About Us

About The Zimbabwe Human Rights Association

The Zimbabwe Human Rights Association (ZimRights) is Zimbabwe’s biggest grassroots movement of ordinary people for human rights. Formed in 1993. For the past 27 years, ZimRights has empowered communities through civic education, legal aid support, psycho-social support and community advocacy strategies to ensure the realisation of basic rights especially for the most marginalised communities.

In this process, ZimRights membership has increased to over 225 000 individual members equipped and empowered to claim their rights. ZimRights is registered as a Private Voluntary Organisation under Zimbabwe’s Private Voluntary Organisations Act. ZimRights operates fours regional offices in Harare, Bulawayo, Mutare and Masvingo. The Head Office is in Harare.

Our Vision Our Mission Core Values

The sole purpose of ZimRights is to ensure that the Zimbabwean citizens are informed about human rights, and are empowered to defend their own rights.

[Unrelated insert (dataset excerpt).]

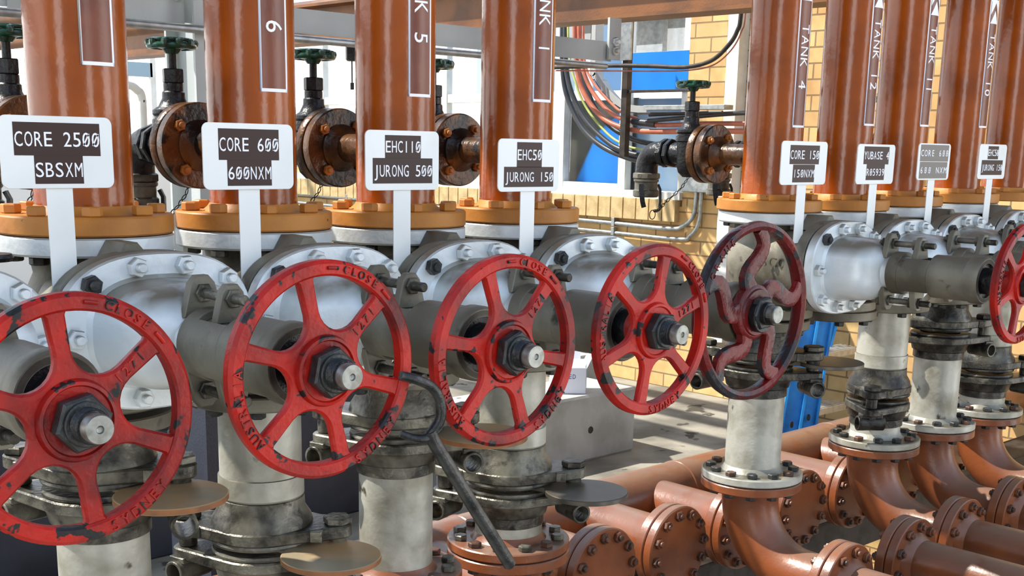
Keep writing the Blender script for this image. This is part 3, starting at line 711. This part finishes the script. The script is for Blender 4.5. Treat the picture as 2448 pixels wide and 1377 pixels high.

We envision ourselves leading in developing and sustaining a culture of human rights in Zimbabwe.


We pursue our vision through the use of a grassroots based approach in promoting, protecting and defending Human Rights in Zimbabwe through education, information, legal aid and litigation, counselling, lobbying, advocacy and networking.

  • Respect for human dignity
  • Sensitivity for gender and marginalised groups
  • Transparency,  accountability and confidentiality
  • Impartiality and teamwork
  • Non alignment to political parties
  • Integrity, Commitment and dedication

Our Approach

The ZimRights Approach rests upon three pillars, which are Grassroot Organising, Community Agenda Setting and Pyramid Engagement.

Grassroots organizing is powerful because it allows us to bring large numbers of people to the table. These numbers impact decision-makers, and the bigger our numbers the greater our impact.
In the age of big businesses, powerful political parties and an elite civil society, the organic agenda of the ordinary people in communities is in danger of getting swallowed and overshadowed by powerful players. Enabling communities to identify and champion their own causes means the human rights discourse remains in tandem with the needs of the ordinary people.
The key concept is that cultivating an activist is a process, not a one-time conversation. People move up the Pyramid of Engagement by first becoming aware of an issue, then coming to understand its importance and relevance to their lives, then deciding to participate in a campaign and, only over time, developing leadership status within that movement.